**AIM**: Return the listing below exactly, with the pictures dropped.

**DATA EXCERPT**:
--- start ---

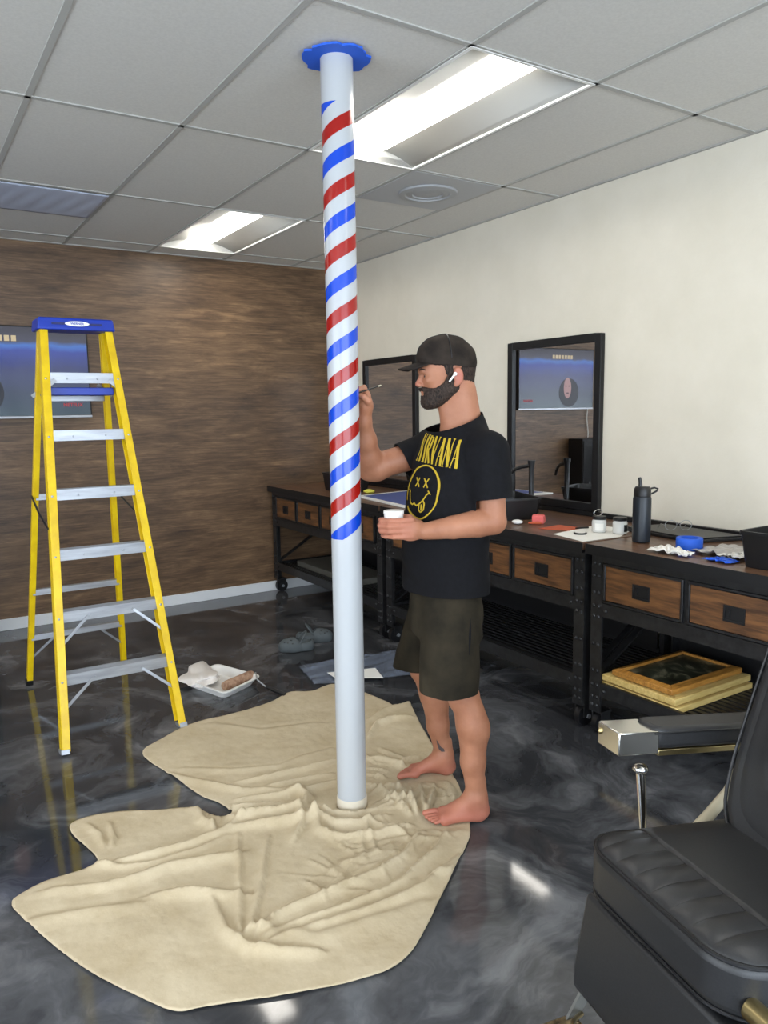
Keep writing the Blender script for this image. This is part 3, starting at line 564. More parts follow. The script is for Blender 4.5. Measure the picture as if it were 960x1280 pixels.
# ------------------------------------------------------------------ SDF body tools
class Field:
    def __init__(s, lo, hi, h):
        s.lo = np.array(lo, float); s.h = h; s.n = np.ceil((np.array(hi)-s.lo)/h).astype(int)+1; s.F = np.full(tuple(s.n), .05, np.float32)
    def _sub(s, lo, hi):
        a = np.clip(np.floor((np.array(lo)-s.lo)/s.h).astype(int), 0, s.n-1); b = np.clip(np.ceil((np.array(hi)-s.lo)/s.h).astype(int)+1, 1, s.n)
        sl = tuple(slice(i, j) for i, j in zip(a, b)); g = [s.lo[k]+s.h*np.arange(a[k], b[k]) for k in range(3)]
        X, Y, Z = np.meshgrid(*g, indexing='ij', sparse=True); return sl, X, Y, Z
    def _mix(s, sl, d, k, sub=False):
        f = s.F[sl]; d = d.astype(np.float32)
        if sub: d = -d; h = np.clip(.5+.5*(d-f)/k, 0, 1) if k > 0 else (d > f)*1.; s.F[sl] = f*(1-h)+d*h+k*h*(1-h); return
        if k <= 0: s.F[sl] = np.minimum(f, d); return
        h = np.clip(.5+.5*(f-d)/k, 0, 1); s.F[sl] = f*(1-h)+d*h-k*h*(1-h)
    def cone(s, a, b, r1, r2, k=.015, sub=False):
        a, b = np.array(a, float), np.array(b, float); m = max(r1, r2)+.05
        sl, X, Y, Z = s._sub(np.minimum(a, b)-m, np.maximum(a, b)+m); d = b-a; L = d@d
        t = np.clip(((X-a[0])*d[0]+(Y-a[1])*d[1]+(Z-a[2])*d[2])/max(L, 1e-9), 0, 1)
        q = np.sqrt((X-a[0]-t*d[0])**2+(Y-a[1]-t*d[1])**2+(Z-a[2]-t*d[2])**2)-(r1+(r2-r1)*t); s._mix(sl, q, k, sub)
    def chain(s, pts, rs, k=.012):
        for i in range(len(pts)-1): s.cone(pts[i], pts[i+1], rs[i], rs[i+1], k)
    def ell(s, c, r, ax=None, k=.015, sub=False):
        """ax: rows = local axes"""
        c = np.array(c, float); r = np.array(r, float); A = np.eye(3) if ax is None else np.array(ax, float); m = r.max()+.05
        sl, X, Y, Z = s._sub(c-m, c+m); X, Y, Z = X-c[0], Y-c[1], Z-c[2]
        u = [(A[i, 0]*X+A[i, 1]*Y+A[i, 2]*Z) for i in range(3)]
        k0 = np.sqrt(sum((u[i]/r[i])**2 for i in range(3))); k1 = np.sqrt(sum((u[i]/r[i]**2)**2 for i in range(3)))+1e-6
        s._mix(sl, k0*(k0-1)/k1, k, sub)
    def loft(s, secs, ang, k=.02):
        """secs: (z, cs, ct, half lateral, half depth); lateral axis (sin ang, cos ang), forward (-cos ang, sin ang)"""
        secs = sorted(secs); z = np.array([q[0] for q in secs]); m = .35
        cx = [q[1] for q in secs]; cy = [q[2] for q in secs]
        sl, X, Y, Z = s._sub((min(cx)-m, min(cy)-m, z[0]-.06), (max(cx)+m, max(cy)+m, z[-1]+.06))
        I = [np.interp(Z, z, [q[j] for q in secs]) for j in range(1, 5)]
        x, y = X-I[0], Y-I[1]; l = x*math.sin(ang)+y*math.cos(ang); f = -x*math.cos(ang)+y*math.sin(ang)
        k0 = np.sqrt((l/I[2])**2+(f/I[3])**2); k1 = np.sqrt((l/I[2]**2)**2+(f/I[3]**2)**2)+1e-6
        d = np.maximum(k0*(k0-1)/k1, np.maximum(z[0]-Z, Z-z[-1])); s._mix(sl, np.broadcast_to(d, np.broadcast_shapes(X.shape, Y.shape, Z.shape)), k)
    def noise(s, fn, lo=None, hi=None):
        sl, X, Y, Z = s._sub(s.lo if lo is None else lo, s.lo+s.n*s.h if hi is None else hi); s.F[sl] += fn(X, Y, Z).astype(np.float32)
    def mesh(s):
        F = s.F; n = F.shape; I = (F < 0); cnt = np.zeros(tuple(x-1 for x in n), np.int8)
        for i in (0, 1):
            for j in (0, 1):
                for k in (0, 1): cnt += I[i:n[0]-1+i, j:n[1]-1+j, k:n[2]-1+k]
        act = np.argwhere((cnt > 0) & (cnt < 8)); fl = np.ravel_multi_index(act.T, cnt.shape)
        acc = np.zeros((len(act), 3)); w = np.zeros(len(act)); cr = [(i, j, k) for i in (0, 1) for j in (0, 1) for k in (0, 1)]
        val = {c: F[act[:, 0]+c[0], act[:, 1]+c[1], act[:, 2]+c[2]].astype(float) for c in cr}
        for c in cr:
            for ax in range(3):
                if c[ax]: continue
                e = list(c); e[ax] = 1; e = tuple(e); a, b = val[c], val[e]; m = (a < 0) != (b < 0); t = np.where(m, a/np.where(a-b == 0, 1, a-b), 0)
                p = np.tile(np.array(c, float), (len(act), 1)); p[:, ax] += t; acc[m] += p[m]; w += m
        V = s.lo+s.h*(act+acc/w[:, None]); Q = []
        for ax in range(3):
            o1, o2 = [(1, 2), (2, 0), (0, 1)][ax]; sl0 = [slice(1, -1)]*3; sl1 = [slice(1, -1)]*3; sl0[ax] = slice(0, -1); sl1[ax] = slice(1, None)
            A, B = I[tuple(sl0)], I[tuple(sl1)]; off = np.array([1, 1, 1]); off[ax] = 0
            E = np.argwhere(A != B)+off; ins = I[E[:, 0], E[:, 1], E[:, 2]]
            ids = []
            for d1, d2 in ((-1, -1), (0, -1), (0, 0), (-1, 0)):
                c = E.copy(); c[:, o1] += d1; c[:, o2] += d2
                ids.append(np.searchsorted(fl, np.ravel_multi_index(c.T, cnt.shape)))
            q = np.stack(ids, 1); q[~ins] = q[~ins][:, ::-1]; Q.append(q)
        return V, np.vstack(Q)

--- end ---

**RESULT OF THE TASK**:
Keep writing the Blender script for this image. This is part 3, starting at line 564. More parts follow. The script is for Blender 4.5. Measure the picture as if it were 960x1280 pixels.
# ------------------------------------------------------------------ SDF body tools
class Field:
    def __init__(s, lo, hi, h):
        s.lo = np.array(lo, float); s.h = h; s.n = np.ceil((np.array(hi)-s.lo)/h).astype(int)+1; s.F = np.full(tuple(s.n), .05, np.float32)
    def _sub(s, lo, hi):
        a = np.clip(np.floor((np.array(lo)-s.lo)/s.h).astype(int), 0, s.n-1); b = np.clip(np.ceil((np.array(hi)-s.lo)/s.h).astype(int)+1, 1, s.n)
        sl = tuple(slice(i, j) for i, j in zip(a, b)); g = [s.lo[k]+s.h*np.arange(a[k], b[k]) for k in range(3)]
        X, Y, Z = np.meshgrid(*g, indexing='ij', sparse=True); return sl, X, Y, Z
    def _mix(s, sl, d, k, sub=False):
        f = s.F[sl]; d = d.astype(np.float32)
        if sub: d = -d; h = np.clip(.5+.5*(d-f)/k, 0, 1) if k > 0 else (d > f)*1.; s.F[sl] = f*(1-h)+d*h+k*h*(1-h); return
        if k <= 0: s.F[sl] = np.minimum(f, d); return
        h = np.clip(.5+.5*(f-d)/k, 0, 1); s.F[sl] = f*(1-h)+d*h-k*h*(1-h)
    def cone(s, a, b, r1, r2, k=.015, sub=False):
        a, b = np.array(a, float), np.array(b, float); m = max(r1, r2)+.05
        sl, X, Y, Z = s._sub(np.minimum(a, b)-m, np.maximum(a, b)+m); d = b-a; L = d@d
        t = np.clip(((X-a[0])*d[0]+(Y-a[1])*d[1]+(Z-a[2])*d[2])/max(L, 1e-9), 0, 1)
        q = np.sqrt((X-a[0]-t*d[0])**2+(Y-a[1]-t*d[1])**2+(Z-a[2]-t*d[2])**2)-(r1+(r2-r1)*t); s._mix(sl, q, k, sub)
    def chain(s, pts, rs, k=.012):
        for i in range(len(pts)-1): s.cone(pts[i], pts[i+1], rs[i], rs[i+1], k)
    def ell(s, c, r, ax=None, k=.015, sub=False):
        """ax: rows = local axes"""
        c = np.array(c, float); r = np.array(r, float); A = np.eye(3) if ax is None else np.array(ax, float); m = r.max()+.05
        sl, X, Y, Z = s._sub(c-m, c+m); X, Y, Z = X-c[0], Y-c[1], Z-c[2]
        u = [(A[i, 0]*X+A[i, 1]*Y+A[i, 2]*Z) for i in range(3)]
        k0 = np.sqrt(sum((u[i]/r[i])**2 for i in range(3))); k1 = np.sqrt(sum((u[i]/r[i]**2)**2 for i in range(3)))+1e-6
        s._mix(sl, k0*(k0-1)/k1, k, sub)
    def loft(s, secs, ang, k=.02):
        """secs: (z, cs, ct, half lateral, half depth); lateral axis (sin ang, cos ang), forward (-cos ang, sin ang)"""
        secs = sorted(secs); z = np.array([q[0] for q in secs]); m = .35
        cx = [q[1] for q in secs]; cy = [q[2] for q in secs]
        sl, X, Y, Z = s._sub((min(cx)-m, min(cy)-m, z[0]-.06), (max(cx)+m, max(cy)+m, z[-1]+.06))
        I = [np.interp(Z, z, [q[j] for q in secs]) for j in range(1, 5)]
        x, y = X-I[0], Y-I[1]; l = x*math.sin(ang)+y*math.cos(ang); f = -x*math.cos(ang)+y*math.sin(ang)
        k0 = np.sqrt((l/I[2])**2+(f/I[3])**2); k1 = np.sqrt((l/I[2]**2)**2+(f/I[3]**2)**2)+1e-6
        d = np.maximum(k0*(k0-1)/k1, np.maximum(z[0]-Z, Z-z[-1])); s._mix(sl, np.broadcast_to(d, np.broadcast_shapes(X.shape, Y.shape, Z.shape)), k)
    def noise(s, fn, lo=None, hi=None):
        sl, X, Y, Z = s._sub(s.lo if lo is None else lo, s.lo+s.n*s.h if hi is None else hi); s.F[sl] += fn(X, Y, Z).astype(np.float32)
    def mesh(s):
        F = s.F; n = F.shape; I = (F < 0); cnt = np.zeros(tuple(x-1 for x in n), np.int8)
        for i in (0, 1):
            for j in (0, 1):
                for k in (0, 1): cnt += I[i:n[0]-1+i, j:n[1]-1+j, k:n[2]-1+k]
        act = np.argwhere((cnt > 0) & (cnt < 8)); fl = np.ravel_multi_index(act.T, cnt.shape)
        acc = np.zeros((len(act), 3)); w = np.zeros(len(act)); cr = [(i, j, k) for i in (0, 1) for j in (0, 1) for k in (0, 1)]
        val = {c: F[act[:, 0]+c[0], act[:, 1]+c[1], act[:, 2]+c[2]].astype(float) for c in cr}
        for c in cr:
            for ax in range(3):
                if c[ax]: continue
                e = list(c); e[ax] = 1; e = tuple(e); a, b = val[c], val[e]; m = (a < 0) != (b < 0); t = np.where(m, a/np.where(a-b == 0, 1, a-b), 0)
                p = np.tile(np.array(c, float), (len(act), 1)); p[:, ax] += t; acc[m] += p[m]; w += m
        V = s.lo+s.h*(act+acc/w[:, None]); Q = []
        for ax in range(3):
            o1, o2 = [(1, 2), (2, 0), (0, 1)][ax]; sl0 = [slice(1, -1)]*3; sl1 = [slice(1, -1)]*3; sl0[ax] = slice(0, -1); sl1[ax] = slice(1, None)
            A, B = I[tuple(sl0)], I[tuple(sl1)]; off = np.array([1, 1, 1]); off[ax] = 0
            E = np.argwhere(A != B)+off; ins = I[E[:, 0], E[:, 1], E[:, 2]]
            ids = []
            for d1, d2 in ((-1, -1), (0, -1), (0, 0), (-1, 0)):
                c = E.copy(); c[:, o1] += d1; c[:, o2] += d2
                ids.append(np.searchsorted(fl, np.ravel_multi_index(c.T, cnt.shape)))
            q = np.stack(ids, 1); q[~ins] = q[~ins][:, ::-1]; Q.append(q)
        return V, np.vstack(Q)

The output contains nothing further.